The statues are made of Portland Stone, which is the material used in most of the CWGC headstones, and will also form the steps and paving in the garden.

During the second World War he was the only sculptor given full-time contracts by the War Artists’ Advisory Committee, producing busts of admiralty figures for remembrance of the war. His works can still be seen at the Bank of England, Trafalgar Square, and the MoD at Whitehall.

Over the decades, as the memorial stood like a watchman over the sea, the elements had taken their toll and the erosion was severe. The Commission, now a century old, is taking a much more conservation-based approach to the ongoing care of the cemeteries and memorials, and the aged appearance of these statues shows the challenge faced.
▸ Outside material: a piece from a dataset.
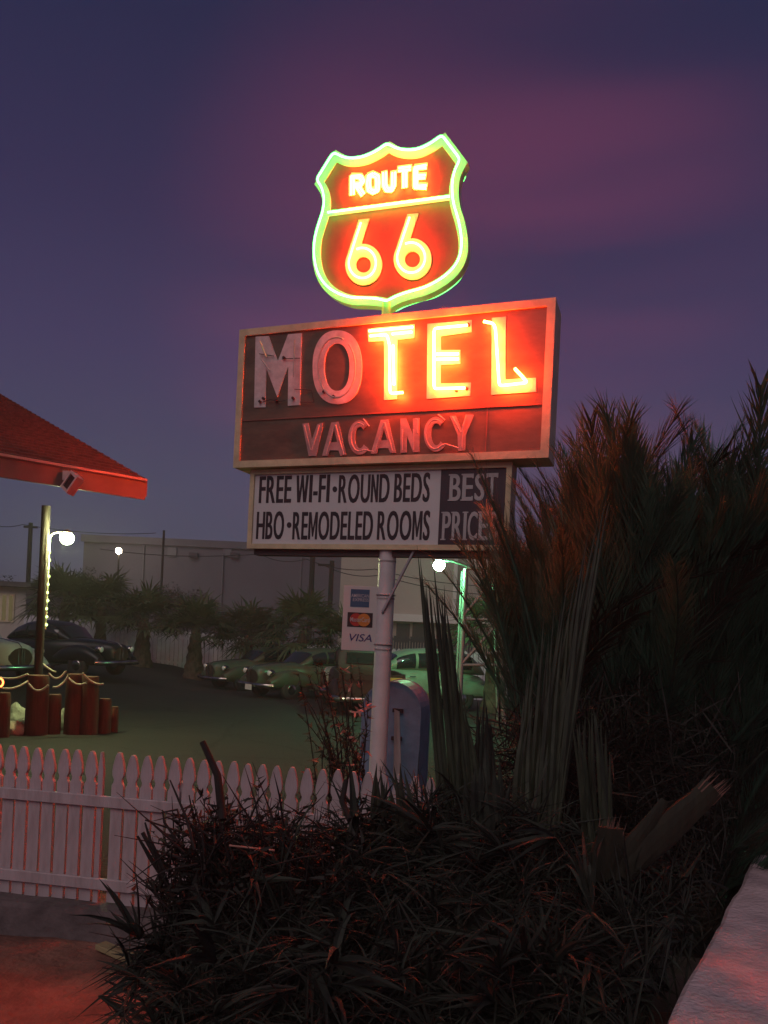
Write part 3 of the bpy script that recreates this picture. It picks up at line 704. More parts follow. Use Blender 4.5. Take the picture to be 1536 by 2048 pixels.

In 2001 the Commission decided to perform a major renovation of the whole site, and the four statues – representing the Royal Navy, Royal Marines and the Maritime Regiment of the Royal Artillery – were replaced after nearly half a century of duty. They were moved into storage at a site in Cambridgeshire, where they waited to be given a new purpose.

Each statue

weighs around

2 tonnes.

The statues stand approx 7 feet tall.

I felt that it was important, among all of the symbolism that exists in the design for this garden, that there be a true human face at the centre of it. Because they are not just numbers to be counted and names carved in stone, they are lives that were given.

So when the CWGC told me that these statues were available I jumped at the chance to use them. I had the tremendous honour and pleasure of being able to select two of these statues to become a part of our garden at Chelsea, where they will stand guard once more, serving as a human reminder (albeit one carved from stone) of the price paid for freedom.